Posted: March 24th, 2019, 10:55 pm
by Cyclist2
I rowed in the Burton Beach Invitational race today. It is an early sprint race, mostly for juniors, but a few masters show up too. It is a race for 1x, 2x, 4x, a few 4-. Mostly coxless boats. It is held on Vashon Island in Puget Sound. It is only accessible by ferry, which is an interesting side story to this for another time. I did some sprints years ago on Occoquan Reservoir, so this was just to get the feel of it back, surely not to win. I had been out during the week refreshing my memory on racing starts and higher stroke rates. Felt fairly good about it all.

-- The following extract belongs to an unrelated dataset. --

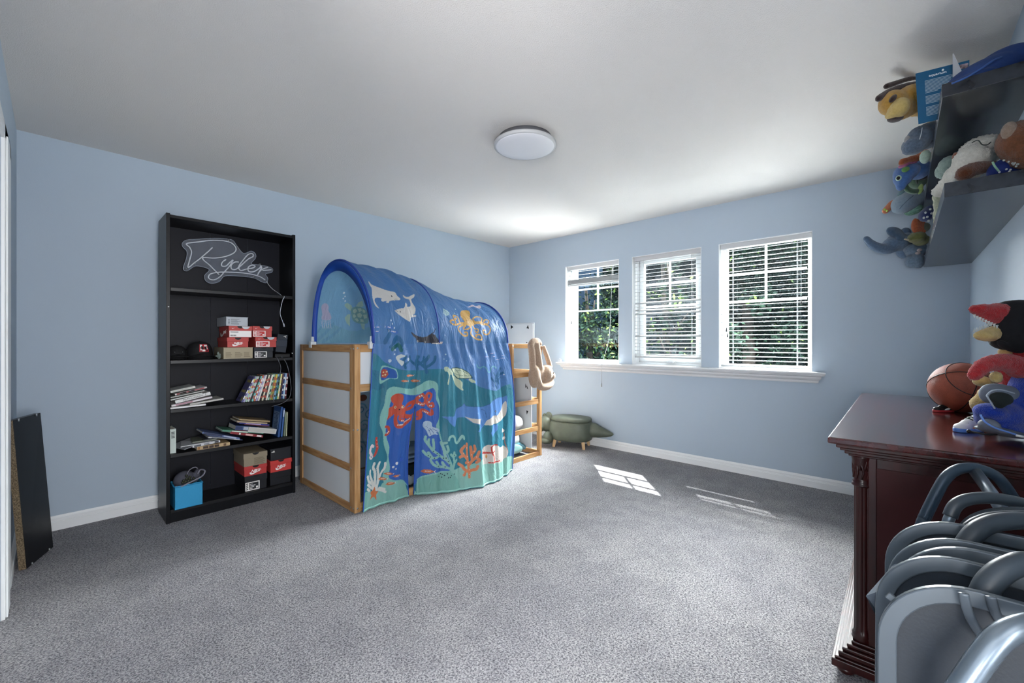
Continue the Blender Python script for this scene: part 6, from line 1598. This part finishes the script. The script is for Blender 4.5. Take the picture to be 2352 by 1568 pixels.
# near end of the lower shelf: white dog and brown bear
D = 1.66
t = toy('shaggy white plush dog with brown paws slumped on the lower shelf', at(2230, 430, D))
wf = plush_mat('shaggy', '#ece8dc', '#cfcabb')
blobs(t, 'body', wf, [(2255, 348, (42, 42, 34), .02, -10), (2232, 364, (30, 34, 30)), (2215, 395, (34, 40, 26), .03, -30), (2190, 418, (26, 34, 20), .08, -35), (2166, 436, (18, 24, 16), .14, -40)], D, remesh=.006, fuzz=.022)
blobs(t, 'paw', plush_mat('brownpaw', '#6b3a1e', '#4a2510'), [('L', [(2216, 398), (2236, 388), (2262, 384), (2282, 382)], 17, 11, -.05)], D, fuzz=.010)
blobs(t, 'ear', plush_mat('brownpaw2', '#8a4a26', '#66331a'), [(2200, 360, (9, 12, 13), .03, -30)], D, fuzz=.010)
q = MB(); q.tube(spline([at(2232, 328, D - .085), at(2246, 322, D - .095), at(2256, 332, D - .10), at(2268, 332, D - .10), at(2276, 326, D - .095)], 5), .0018, 6); q.build('mouth_seam', mat('thread_dark', '#3c4440', .8), t)
t = toy('sage green fluffy plush half hidden behind the white dog', at(2180, 400, 1.95))
blobs(t, 'body', plush_mat('sagefluff', '#9fb3a9', '#6f877c'), [(2182, 378, (20, 22, 20)), (2170, 392, (16, 20, 18), .05)], 1.95, fuzz=.012)
t = toy('cream and green striped plush scrap at the front of the lower shelf', at(2155, 455, 2.08))
blobs(t, 'body', plush_mat('creamscrap', '#d3d2ba', '#7f9070'), [(2152, 452, (7, 10, 12)), (2158, 446, (8, 10, 10), .03), (2158, 470, (11, 12, 16)), (2160, 492, (13, 14, 18)), (2162, 508, (13, 14, 16))], 2.1, remesh=.005, fuzz=.006)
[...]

My wonderful wife and helper, and I loaded up my Aero (I know; like a Huffy at the Tour de France) on my pickup. We arrived way early so got a good feel for what was going on, plus got a little warm up hike in the neighboring park. I am now rowing in a club so we located the others that were participating, chatted, and went over how we were going to beach launch my boat without getting my wife's feet wet.

When it was time, we did manage to get waterborne with her feet dry, and I was out to the warm up area, paddling around in a big circle, practicing a few start strokes and getting used to the light chop and the dang boat wakes churned up by all the referee and safety boats running back and forth along the course.

The three of us in the masters 1x race got lined up at the 1000 meter line for the 1K race to the finish. We got pretty much in a line, the starter raised his flag, said "it's going to be a quick start", then dropped the flag with "go". That quick. I was also dropped pretty quickly. The 28 year old guy was gone in a flash, and the 56 year old guy was close behind him. I was bringing up the rear (as expected, no disappointment there). The course was not fully buoyed but the follow boat kept us in line. I wasn't pulling quite as hard as I could have in flat conditions, but my strokes were strong. There was no air horn or other indication that we had finished so I rowed well past the two small buoys marking the finish line. I almost rammed one of the guys. One of the others tangled with a floating tree branch just past the finish line. Pretty low key event.

Back on the beach, we extracted the boat (again with her feet staying dry), washed the boat, and got all organized to depart. I checked the results table and was pleasantly surprised that my "old guy" handicap had moved me up to second place. I had 42 seconds, and was beat by 32. The middle guy had 21 and was beat by only 4, so he got first. The first finisher got third, love those handicaps! Then it was another interesting ferry ride back to the mainland. A successful day. Next race is a 13 mile open water deal - finally my Aero might actually be the right boat!